Further, we note that neither the water gun nor the plastic bottles with bubble solution are worn for adornment, whereas the lip balm necklace decorated with pink heart shapes and a coordinating colored textile cord with a matching clasp is worn around the neck as adornment. It is also invoiced and advertised as a necklace. In HRL 956001 dated June 20, 1994, Customs ruled that a "Pendant Perfume" which is a small, transparent, heart- shaped, metal-capped plastic bottle [filled with "perfume"], suspended on a steel chain is classifiable under heading 7117.90.50, HTSUS, as imitation jewelry.

In view of the foregoing, it is our opinion that the lip balm necklace meets the definition of "imitation jewelry" set out in Notes 8 and 10 to Chapter 71, HTSUS, supra.


The lip balm necklace is dutiable at the rate of 11% ad valorem under subheading 7117.90.50, HTSUS.

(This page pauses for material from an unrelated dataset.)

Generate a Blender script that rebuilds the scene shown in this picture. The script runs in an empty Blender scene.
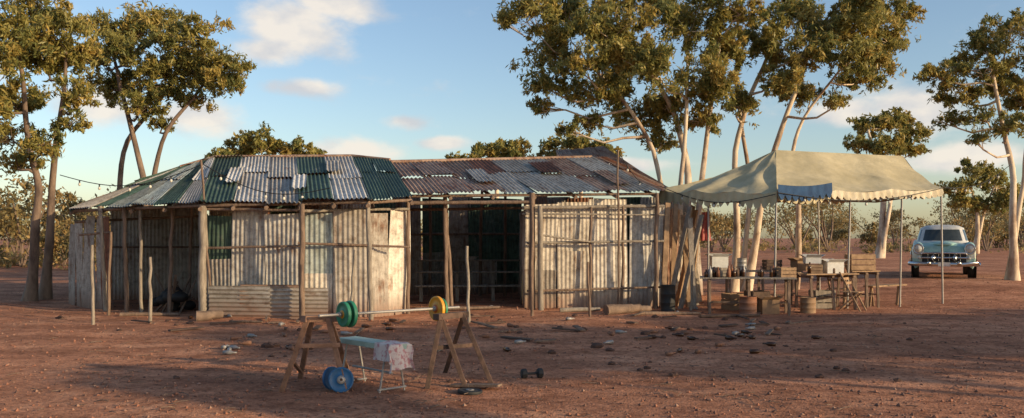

The protest should be Denied. In accordance with Section 3A(11)(b) of Customs Directive 099 3550-065, dated August 4, 1993, Subject: Revised Protest Directive, this decision together with the Customs Form 19, should be mailed by your office to the protestant, through counsel, no later than 60 days from the date of this letter. Any reliquidation of the entry in accordance with the decision must be accomplished prior to mailing of the decision. Sixty days from the date of the decision the Office of Regulations and Rulings will take steps to make the decision available to Customs personnel via the Customs Rulings Module in ACS and the public via the Diskette Subscription Service, Freedom of Information Act and other public access channels.